Session 1: Virtual Worlds – Present and Future
2nd Global Conference
Monday 12th March – Wednesday 14th March 2012
Prague, Czech Republic
Different Virtual Environments – Something for Everyone
Teemu Surakka
Aalto University, Finlan
Currently the biggest benefits of 3D virtual environments seem to be in teaching and training applications. There are distinct possibilities to enhance learning experience with these environments, but also barriers in their use. The aim of this paper is to help educators narrow down their choice, by matching different user needs with features and restrictions of these environments. We have looked into 27 technological platforms and solution providers that could be used in our mind in teaching and training applications. From these 27, we have raised examples that represent a good solution to current or future user needs.

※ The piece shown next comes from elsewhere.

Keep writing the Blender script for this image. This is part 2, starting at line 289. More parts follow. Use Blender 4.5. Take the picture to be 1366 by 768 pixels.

Download Draft Conference Paper (pdf)
The Undiscovered Country: Brave New Worlds Beyond Second Life
Greg Withnail, Anna Peachey and Mark Childs
The Open University/Eygus Ltd and Coventry University, UK
From February 2009 to July 2011 Eygus Ltd was responsible for the virtual worlds presence of The Open University UK (OU). During this period, the company compared the 80 best-known virtual worlds, and produced a reporti ranking the top 18 according to a weighted set of 67 technical and educational criteria. The results were used to ratify the continuing key presence for the OU in Second Life (SL) and later to inform a risk assessment and contingency plan. That report has been rendered obsolete by the rapidly changing landscape of virtual worlds, with many new platforms emerging, established ones disappearing, and survivors changing significantly.

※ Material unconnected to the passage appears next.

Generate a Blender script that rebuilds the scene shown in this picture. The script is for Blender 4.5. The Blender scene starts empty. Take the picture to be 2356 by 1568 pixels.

This paper will describe an attempt to build upon that original report, whose authors – in the roles of academic researcher and technical project manager – were joined by another academic researcher so that a richer picture could be drawn. The authors focused on three of the worlds considered potential alternatives to SL. Each world was assessed not only for its suitability for education and its technical merits, but also for the less tangible affordances that construct and support presence, flow and social interaction, enabling socialisation to and within the environment. The authors spent 30 hours in the selected worlds – half that collaboratively. Whilst acknowledging the baggage of many years’ experience in SL, the authors hoped to experience these worlds as novices, so that ease of use to newcomers could be ascertained. Therefore, no prior orientation was undertaken.
The data collected and experiences recorded were drawn together in a matrix of expectations and needs, under three general headings: “Technical”, “Educational” and “Socialisation” to facilitate decision-making regarding alternatives to SL. It is therefore expected that this paper will be useful to anyone considering academic futures in virtual worlds.
Virtual Worlds, Virtual Futures
Jim Gritton
University of Greenwich, UK
We live in an age of increasingly rapid and exponential technological change (Vinge, 1993; Kurzweil, 2001). Many of the things we took for granted just 20 years ago have been swept aside, and we live “in a time when the fundamental rules, the basic ways we do things have been altered dramatically” (Barker, 1993). The Internet is an apposite example of how technological innovation has changed the way we live, work, and perhaps even learn. Whilst e-learning has established itself as a serious alternative to traditional forms of education, the potential offered by virtual worlds to enhance learning has only recently been recognised. As higher education institutions and other organisations embrace virtual worlds as a suitable medium for learning, it is important to envision where virtual worlds are headed. There can be little doubt that we are entering a unique and exciting time in virtual world learning – the question is which way will it go? Is it a passing fad or will virtual worlds establish themselves as a force in learning and development?
Although it is not possible to predict the future with absolute certainty, there are techniques which can be used to anticipate the future more effectively. One of the most helpful, borrowed from business and futures studies, is scenario planning, which is a process for imagining possible futures. However, scenarios are not predictions – they are a tool for helping us form a longer term view in a world of uncertainty and change. In a sense, they are “what if ” stories which offer plausible glimpses of a range of possible futures, which can be taken into account when planning for the future. In this paper, scenario planning techniques will be employed to develop three short scenarios for the future of virtual world learning in 20 years’ time, drawing on a virtual Delphi exercise conducted with a group of experts in immersive learning.